15 Temmuz sonrasında Türkiye'de cemaat ve siyaset düzleminde pek çok tartışma yapıldı. Ancak bu tartışmalarda gözden kaçan bir şey vardı. Meseleleri yerli yerine oturtabilmek için bakışımızı çevirmemiz gereken yerlerden biri de bütün bu olanların kimi zaman faili kimi zaman mağduru durumunda olan özneydi; öznenin olaylarla, düşünceyle, zihniyetle kurduğu ilişkinin niteliğiydi.
Gülen Hareketi daha önce bu açıdan incelenseydi, o büyük akıl tutulması belki çok daha önceden öngörülebilirdi. Himmet toplantılarının, dershane ve okulların aslında bir sosyal iktidar alanı örmek için kullanılan ağlar olduğunu, bu ağda tutunabilmek için kişiye kendi aklını ve dahası, benliğini öldürmekten başka bir çare bırakılmadığını, tüm hoşgörü söylemlerine rağmen öznenin tekilliğine küçücük dahi olsa bir alan açılmadığını, Gülen'in adeta bir ilkel kabile şefi gibi grup ruhunu coşturmak ve yönetmek gibi efsunlayıcı bir rol üstlendiğini, gerçekte tüm cemaatlerin/hayır kurumlarının ana amacı olan "hizmet" kavramının bile bir gruba münhasır kılınmasındaki bencilliği görebilseydik ne ile karşı karşıya olduğumuzu çok daha önce anlayabilirdik.

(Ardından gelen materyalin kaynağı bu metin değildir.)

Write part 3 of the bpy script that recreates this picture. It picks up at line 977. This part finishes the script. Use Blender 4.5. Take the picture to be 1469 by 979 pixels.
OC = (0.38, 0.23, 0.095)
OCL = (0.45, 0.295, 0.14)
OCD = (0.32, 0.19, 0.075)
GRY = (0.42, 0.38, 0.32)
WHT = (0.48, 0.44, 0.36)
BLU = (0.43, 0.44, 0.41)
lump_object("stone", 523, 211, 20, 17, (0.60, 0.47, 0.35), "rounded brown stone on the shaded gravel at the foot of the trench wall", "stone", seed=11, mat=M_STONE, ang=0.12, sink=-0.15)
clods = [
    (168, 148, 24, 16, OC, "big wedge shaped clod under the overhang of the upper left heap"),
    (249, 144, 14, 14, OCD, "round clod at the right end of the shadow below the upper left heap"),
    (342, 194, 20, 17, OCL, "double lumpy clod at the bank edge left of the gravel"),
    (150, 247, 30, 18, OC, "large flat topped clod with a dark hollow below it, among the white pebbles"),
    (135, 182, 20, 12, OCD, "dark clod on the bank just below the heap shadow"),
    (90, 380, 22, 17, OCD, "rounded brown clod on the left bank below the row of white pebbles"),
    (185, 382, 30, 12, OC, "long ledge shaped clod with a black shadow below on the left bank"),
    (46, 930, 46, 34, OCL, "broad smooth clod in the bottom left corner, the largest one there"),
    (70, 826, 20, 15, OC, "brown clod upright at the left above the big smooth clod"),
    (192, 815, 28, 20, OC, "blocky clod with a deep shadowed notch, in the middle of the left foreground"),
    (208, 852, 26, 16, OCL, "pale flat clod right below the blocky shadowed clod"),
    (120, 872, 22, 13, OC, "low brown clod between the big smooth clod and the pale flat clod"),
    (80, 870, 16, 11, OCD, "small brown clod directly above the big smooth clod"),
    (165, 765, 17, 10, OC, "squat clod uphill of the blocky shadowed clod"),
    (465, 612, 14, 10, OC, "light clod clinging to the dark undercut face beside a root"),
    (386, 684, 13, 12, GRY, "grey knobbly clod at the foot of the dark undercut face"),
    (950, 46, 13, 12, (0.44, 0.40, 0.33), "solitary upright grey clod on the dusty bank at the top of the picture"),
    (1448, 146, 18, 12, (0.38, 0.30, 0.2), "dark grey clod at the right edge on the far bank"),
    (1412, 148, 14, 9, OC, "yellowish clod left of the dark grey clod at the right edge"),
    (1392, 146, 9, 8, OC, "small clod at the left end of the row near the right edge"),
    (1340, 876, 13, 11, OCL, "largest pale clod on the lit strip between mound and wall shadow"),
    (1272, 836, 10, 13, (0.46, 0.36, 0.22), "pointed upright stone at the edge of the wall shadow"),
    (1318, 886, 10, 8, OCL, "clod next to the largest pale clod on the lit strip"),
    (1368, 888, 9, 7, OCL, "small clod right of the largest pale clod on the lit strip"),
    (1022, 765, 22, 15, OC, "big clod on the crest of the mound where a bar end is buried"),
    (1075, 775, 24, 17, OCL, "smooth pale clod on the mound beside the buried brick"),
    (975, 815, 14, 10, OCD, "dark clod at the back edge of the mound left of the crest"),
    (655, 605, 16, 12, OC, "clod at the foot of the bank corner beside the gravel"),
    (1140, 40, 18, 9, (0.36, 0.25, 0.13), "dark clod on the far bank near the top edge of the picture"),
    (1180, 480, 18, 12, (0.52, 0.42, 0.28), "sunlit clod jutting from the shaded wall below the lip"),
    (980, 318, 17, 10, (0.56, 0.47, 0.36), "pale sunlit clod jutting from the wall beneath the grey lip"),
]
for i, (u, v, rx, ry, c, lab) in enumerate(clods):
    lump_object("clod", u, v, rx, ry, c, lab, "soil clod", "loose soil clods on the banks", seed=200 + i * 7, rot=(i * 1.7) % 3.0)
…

Prof. Dr. Ergün Yıldırım sosyolojinin anahtar kavramları ışığında Gülen Hareketinin anatomisini yapıyor ve öznenin söz konusu yapı içindeki durumunu anlatıyor. Gülenciliğin küçük yaşlardan itibaren özneyi nasıl da yok etmek istediğinin hikâyesidir bu. Dava, hizmet, cemaat ve din gibi kutsal değerleri istismar ederek insan hayatına el koymanın hazin hikâyesidir.